Chinese boots may be storming the shores of Taiwan in the next 18 months and they are already planning for it, US defence officials have warned.
According to US intelligence sources, the Red Army will invade the self-ruled island during a year-and-a-half window between two elections - the meeting of the National Congress of the Chinese Communist Party in November and the US presidential election in 2024.
Beijing will deploy its warships and begin an amphibious assault of the island if it's unable to reunify with Taiwan's leadership through political means, two former senior intelligence officials believe.
One of the officials told Fox News: "We have always had and always been aware that China has an ever-present, ever-evolving plan for an amphibious assault and military invasion of Taiwan.
"If they are not successful in reunifying politically, then they will do so with force."
He says "indefinite" intelligence points to the window being within the next 18 months.
Last year, the former commander of US forces in the Indo-Pacific Adm. Philip Davison forecast a six-year window for the invasion.
"The window is now between the Party Congress and the next U.S. presidential election," a separate source, from the Trump administration, said.
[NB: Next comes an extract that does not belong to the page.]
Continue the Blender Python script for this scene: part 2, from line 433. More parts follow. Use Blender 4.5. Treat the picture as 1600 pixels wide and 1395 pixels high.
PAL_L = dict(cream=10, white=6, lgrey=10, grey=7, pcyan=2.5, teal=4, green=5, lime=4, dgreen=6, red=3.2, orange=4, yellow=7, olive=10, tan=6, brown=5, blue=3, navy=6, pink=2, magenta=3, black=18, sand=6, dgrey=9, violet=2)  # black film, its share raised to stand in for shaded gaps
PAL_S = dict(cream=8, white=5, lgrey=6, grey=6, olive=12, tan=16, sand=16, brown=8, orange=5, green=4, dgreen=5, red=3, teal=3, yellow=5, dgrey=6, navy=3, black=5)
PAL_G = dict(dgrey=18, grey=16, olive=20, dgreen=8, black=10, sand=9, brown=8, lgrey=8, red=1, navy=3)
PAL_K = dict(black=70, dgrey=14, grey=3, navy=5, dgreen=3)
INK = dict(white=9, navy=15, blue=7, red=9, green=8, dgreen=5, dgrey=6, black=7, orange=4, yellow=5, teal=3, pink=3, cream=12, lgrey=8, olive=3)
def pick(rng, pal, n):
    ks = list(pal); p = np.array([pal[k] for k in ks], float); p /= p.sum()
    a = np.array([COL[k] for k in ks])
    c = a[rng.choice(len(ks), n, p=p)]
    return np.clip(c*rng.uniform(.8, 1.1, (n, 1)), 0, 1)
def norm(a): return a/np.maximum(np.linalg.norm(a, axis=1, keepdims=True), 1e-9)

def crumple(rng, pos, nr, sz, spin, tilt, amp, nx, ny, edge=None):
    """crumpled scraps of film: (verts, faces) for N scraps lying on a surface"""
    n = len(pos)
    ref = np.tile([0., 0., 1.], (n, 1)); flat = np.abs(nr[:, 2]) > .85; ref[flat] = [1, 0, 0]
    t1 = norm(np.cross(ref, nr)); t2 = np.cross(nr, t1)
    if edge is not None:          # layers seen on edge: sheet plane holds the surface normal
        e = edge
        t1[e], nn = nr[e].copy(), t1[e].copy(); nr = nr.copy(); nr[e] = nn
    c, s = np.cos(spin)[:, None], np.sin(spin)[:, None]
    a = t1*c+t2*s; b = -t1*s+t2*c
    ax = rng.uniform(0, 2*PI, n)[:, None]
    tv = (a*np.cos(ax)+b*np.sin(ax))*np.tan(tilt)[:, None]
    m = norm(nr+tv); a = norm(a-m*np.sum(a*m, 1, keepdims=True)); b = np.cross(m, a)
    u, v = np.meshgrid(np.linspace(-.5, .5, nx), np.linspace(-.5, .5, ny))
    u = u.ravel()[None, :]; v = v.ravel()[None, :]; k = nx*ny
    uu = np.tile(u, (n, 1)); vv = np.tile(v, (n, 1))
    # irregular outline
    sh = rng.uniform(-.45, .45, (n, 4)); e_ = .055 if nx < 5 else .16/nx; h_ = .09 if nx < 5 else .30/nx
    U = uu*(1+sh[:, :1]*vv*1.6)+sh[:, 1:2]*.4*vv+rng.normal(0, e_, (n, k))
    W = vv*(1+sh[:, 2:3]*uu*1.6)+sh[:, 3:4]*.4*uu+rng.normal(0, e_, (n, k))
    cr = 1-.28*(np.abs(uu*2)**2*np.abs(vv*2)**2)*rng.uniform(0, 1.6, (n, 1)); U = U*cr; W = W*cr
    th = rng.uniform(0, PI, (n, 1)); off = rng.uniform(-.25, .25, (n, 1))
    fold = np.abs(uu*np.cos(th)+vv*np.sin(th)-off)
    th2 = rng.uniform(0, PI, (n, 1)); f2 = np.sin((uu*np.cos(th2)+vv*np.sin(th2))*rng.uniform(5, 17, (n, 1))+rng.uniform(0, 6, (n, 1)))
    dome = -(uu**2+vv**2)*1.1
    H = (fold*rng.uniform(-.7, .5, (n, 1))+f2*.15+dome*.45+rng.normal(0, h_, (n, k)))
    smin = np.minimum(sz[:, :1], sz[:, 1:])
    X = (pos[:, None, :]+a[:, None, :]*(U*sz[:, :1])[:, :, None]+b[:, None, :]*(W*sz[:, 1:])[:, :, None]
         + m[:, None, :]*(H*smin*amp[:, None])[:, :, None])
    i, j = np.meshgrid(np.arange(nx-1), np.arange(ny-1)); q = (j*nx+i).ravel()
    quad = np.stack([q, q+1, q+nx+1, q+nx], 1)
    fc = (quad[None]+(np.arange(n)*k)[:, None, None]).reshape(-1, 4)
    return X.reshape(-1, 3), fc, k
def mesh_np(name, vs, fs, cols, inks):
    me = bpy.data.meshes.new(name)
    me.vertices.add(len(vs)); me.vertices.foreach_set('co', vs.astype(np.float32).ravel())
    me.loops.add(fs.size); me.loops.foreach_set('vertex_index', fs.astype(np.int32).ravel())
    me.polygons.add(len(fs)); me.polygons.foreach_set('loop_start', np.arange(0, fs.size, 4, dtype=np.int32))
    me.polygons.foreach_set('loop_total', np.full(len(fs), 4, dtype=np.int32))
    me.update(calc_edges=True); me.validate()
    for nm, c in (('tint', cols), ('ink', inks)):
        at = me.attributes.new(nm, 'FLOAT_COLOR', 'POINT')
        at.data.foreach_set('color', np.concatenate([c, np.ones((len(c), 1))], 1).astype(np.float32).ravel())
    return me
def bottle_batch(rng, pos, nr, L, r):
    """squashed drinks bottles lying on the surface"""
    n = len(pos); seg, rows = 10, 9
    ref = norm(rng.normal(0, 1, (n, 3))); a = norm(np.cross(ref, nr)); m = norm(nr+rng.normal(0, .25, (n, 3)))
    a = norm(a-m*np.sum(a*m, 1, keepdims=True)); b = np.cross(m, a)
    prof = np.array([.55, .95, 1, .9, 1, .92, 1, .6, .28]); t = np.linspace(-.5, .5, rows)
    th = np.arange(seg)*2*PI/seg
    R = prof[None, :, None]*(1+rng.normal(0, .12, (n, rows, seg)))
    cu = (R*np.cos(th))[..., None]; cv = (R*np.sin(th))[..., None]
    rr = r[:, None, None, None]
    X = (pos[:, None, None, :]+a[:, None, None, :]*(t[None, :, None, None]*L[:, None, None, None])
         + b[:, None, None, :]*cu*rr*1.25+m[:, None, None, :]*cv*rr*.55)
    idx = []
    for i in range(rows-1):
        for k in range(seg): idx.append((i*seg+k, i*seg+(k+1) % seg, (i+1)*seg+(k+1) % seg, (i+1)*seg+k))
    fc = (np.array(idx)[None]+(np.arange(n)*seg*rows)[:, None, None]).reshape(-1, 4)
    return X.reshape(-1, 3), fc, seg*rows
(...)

Rather than 2027, the official thinks it will take place before January 2025.
Many analysts believe the domestic situation of each rival superpower is likely to determine when the date of the invasion will fall.
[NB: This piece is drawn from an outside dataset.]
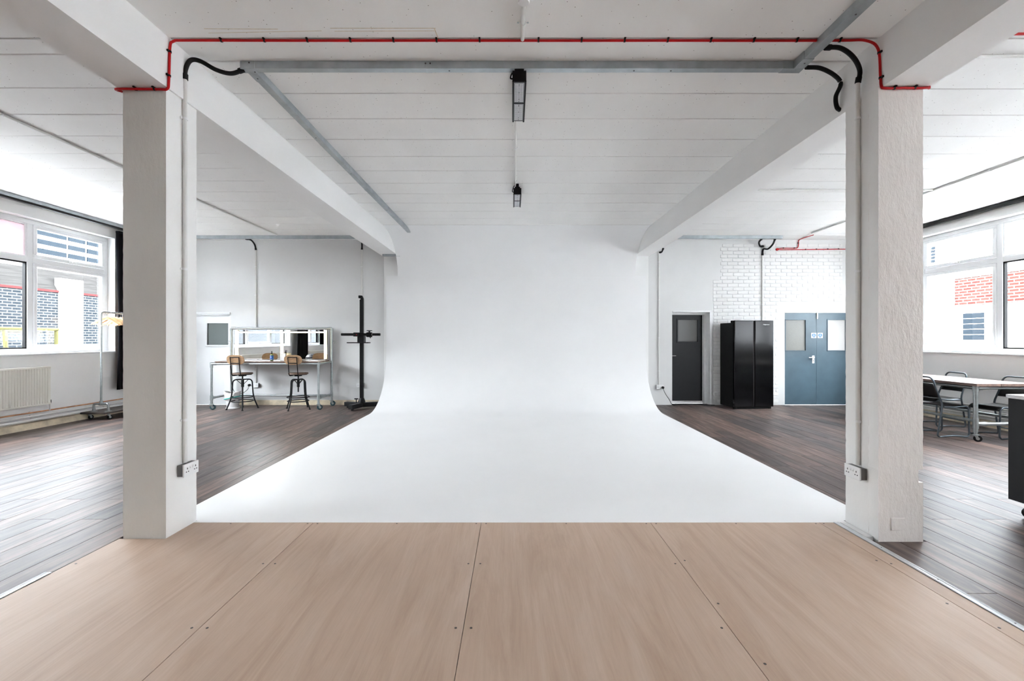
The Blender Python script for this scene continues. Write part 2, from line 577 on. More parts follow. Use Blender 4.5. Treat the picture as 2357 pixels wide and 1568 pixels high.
# plywood sheets over the middle of the floor
plyf = thing('floor_plywood', 'pale plywood sheets screwed down in front of the white cove', None, kind='structure')
g = .0016
SE = [-2.715, -1.494, -.235, 1.034, 2.300, 2.408]
YP1 = 3.416
def screw(parent, x, y):
    MB().lathe((x, y, -.0003), [(.0065, 0), (.0065, .0009)], 8).build('screw', m_screw, parent)
for i in range(5):
    a, b = SE[i] + g, SE[i + 1] - g
    for (ya, yb) in ((.976, YP1), (-1.46, .973), (YF, -1.463)):
        mb = MB()
        if i == 0 and yb == YP1:
            mb.prism([(a, ya), (b, ya), (b, yb), (-2.395, yb), (-2.395, 3.138), (a, 3.138)], 'z', -.02, 0)
        else:
            mb.box(a, b, ya, yb, -.02, 0)
        s_ = mb.build('plywood_sheet', m_ply, plyf, bevel=.0008, bseg=1)
        if yb == YP1:
            ys = [3.395, 2.79, 2.17] if i != 3 else [3.395, 2.83, 2.37, 1.93]
            for y in ys:
                for x in ((a + .035, b - .035) if i < 4 else (a + .02,)):
                    if not (i == 0 and x < -2.3 and y > 3.1):
                        screw(s_, x, y)
            if i < 4:
                screw(s_, (a + b) / 2, 3.395)

# ceiling of concrete planks between the beams
cei = MB().box(XL - .3, XR + .3, YF - .2, YB + .3, ZC + .03, ZC + .3).build('ceiling', m_hole)
tag(cei, 'white painted concrete plank ceiling', kind='structure')
def ceiling_bay(x0, x1, y_first, pitch, y_to, seed):
    rnd = random.Random(seed)
    me = MB().box(0, x1 - x0, .0026, pitch - .0026, ZC, ZC + .04)
    base = me.build('ceiling_plank', m_ceil, cei, bevel=.006, bseg=1, world=False)
    y, first = y_first, True
    while y < y_to - .02:
        o = base
        if not first:
            o = base.copy(); COL.objects.link(o)
        first = False
        o.location = (x0, y, rnd.uniform(0, .0018))
        o.rotation_euler = (0, 0, 0)
        y += pitch
ceiling_bay(-2.40, 2.56, 3.430, .447, YB, 1)
ceiling_bay(XL, -2.70, 3.345, .447, YB, 2)
ceiling_bay(2.84, XR, 3.360, .447, YB, 3)
for (x0, x1, ye) in ((-2.40, 2.56, 3.43), (XL, -2.70, 3.345), (2.84, XR, 3.36)):
    MB().box(x0, x1, 3.173, ye - .003, ZC + .002, ZC + .04).build('ceiling_plank', m_ceil, cei, bevel=.005, bseg=1)
    y = 3.165
    while y > YF:
        MB().box(x0, x1, max(y - 1.2, YF), y - .003, ZC, ZC + .04).build('ceiling_plank', m_ceil, cei, bevel=.005, bseg=1)
        y -= 1.2
# traces of old tape on the ceiling
tr = MB()
def strip(a, b, wd):
    a, b = Vector(a), Vector(b); d = (b - a).normalized(); s = Vector((-d.y, d.x, 0)) * wd / 2
    tr.prism([(a - s)[:2], (b - s)[:2], (b + s)[:2], (a + s)[:2]], 'z', ZC - .0004, ZC + .01)
for (pa, pb, wd) in (((760, 65), (1003, 65), .005), ((770, 72), (1000, 71), .004), ((1000, 66), (1010, 92), .006), ((470, 66), (640, 67), .005), ((480, 76), (740, 71), .004)):
    strip((pa[0] and at(pa[0], pa[1], 2.09 * F / (CY - pa[1]))), at(pb[0], pb[1], 2.09 * F / (CY - pb[1])), wd)
tr.build('tape_residue', m_residue, cei)

def side_wall(name, xi, xo, label):
    mb = MB()
    a, b = min(xi, xo), max(xi, xo)
    mb.box(a, b, YF - .2, YB + .3, -.12, WZ0 - .03)
    mb.box(a, b, YF - .2, YB + .3, WZ1, ZC + .05)
    for (y0, y1) in ((YF - .2, -4.6 if xi > 0 else .9), (.4, .9), (2.5, 3.6), (8.58, YB + .3)):
        mb.box(a, b, y0, y1, WZ0 - .03, WZ1)
    return tag(mb.build(name, m_wall), label, kind='structure')
side_wall('wall_left', XL, XL - .3, 'white plastered wall with windows over a radiator')
side_wall('wall_right', XR, XR + .3, 'white plastered wall with windows behind the dining table')
tag(MB().box(XL - .3, XR + .3, YF - .2, YF, -.12, ZC + .05).build('wall_front', M('front_wall_paint', (.62, .61, .60), .7)), 'plain wall behind the camera', kind='structure')
# back wall with three door openings
D1 = (-6.80, -5.965, 1.905)
D2 = (3.374, 4.20, 1.955)
D3 = (5.755, 7.105, 1.955)
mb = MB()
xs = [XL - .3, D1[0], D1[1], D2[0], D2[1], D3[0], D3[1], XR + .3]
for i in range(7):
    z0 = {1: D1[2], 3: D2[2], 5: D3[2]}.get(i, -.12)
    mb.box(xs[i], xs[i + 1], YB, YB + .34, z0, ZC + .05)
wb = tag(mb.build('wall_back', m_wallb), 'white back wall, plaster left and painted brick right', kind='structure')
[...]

China's President Xi Jinping plans to sweep an unprecedented third term at the 20th National Congress of the Chinese Communist Party in November, and there will undoubtedly be political turmoil in the US as the new resident of the White House is chosen in 2024.
A White House National Security Council spokesperson told Fox the US is "prepared to manage what Beijing chooses to do".
They added: "We will not engage in saber-rattling, and we're not looking to escalate.
"At the same time, we're going to be steady and resolute. We will not be deterred from operating in the seas and skies of the Western Pacific as we have done for decades."
They said the US will continue to support Taiwan, communicate with its allies in the South China Sea, and maintain "open lines of communication in Beijing".
Just after dawn today the Red Army launched rockets into Taiwan in the greatest display of Chinese aggression in decades.
Ten of their leading Dongfeng nuclear-capable missiles plunged into the sea around the self-ruled island as warships swept over the waves and warplanes buzzed overhead.
The Dongfeng is Beijing's flagship family of short, medium, intermediate-range and intercontinental ballistic missiles - many of which can carry nuclear and conventional payloads and have been designed to pummel specific enemy targets.
Taiwan's defence officials said the PLA's fleet of aircraft dipped in and out of the territory continuing to "harass us", which has lead to Taipei bolstering its own air defences.
China burst into action after US House Speaker Nancy Pelosi landed in Taipei for a meeting with the country's president in which she promised America would "not abandon Taiwan".
Chinese airmen were seen by multiple civilian sources boarding attack helicopters in Fuzhou, eastern China and heading towards Taiwan.
China's movements in the Taiwan Strait, and near the country's outlying islands, are being monitored by the military with all of its troops carrying out daily training as usual, the Taiwan defence ministry statement said.
Soon after the scheduled start at 4am, China's state broadcaster CCTV said the drills had begun and would end at 4am on Sunday.
China's Eastern Theatre Command said it had completed multiple firings of conventional missiles on waters off the eastern coast of Taiwan as part of the planned exercises.
They would include live firing on the waters and in the airspace surrounding Taiwan, it said.
An unprecedented live-fire military drill was launched by China in six areas that ring Taiwan on Thursday, a day after a visit by the US House of Representatives Speaker to the self-ruled island that Beijing regards as Chinese territory.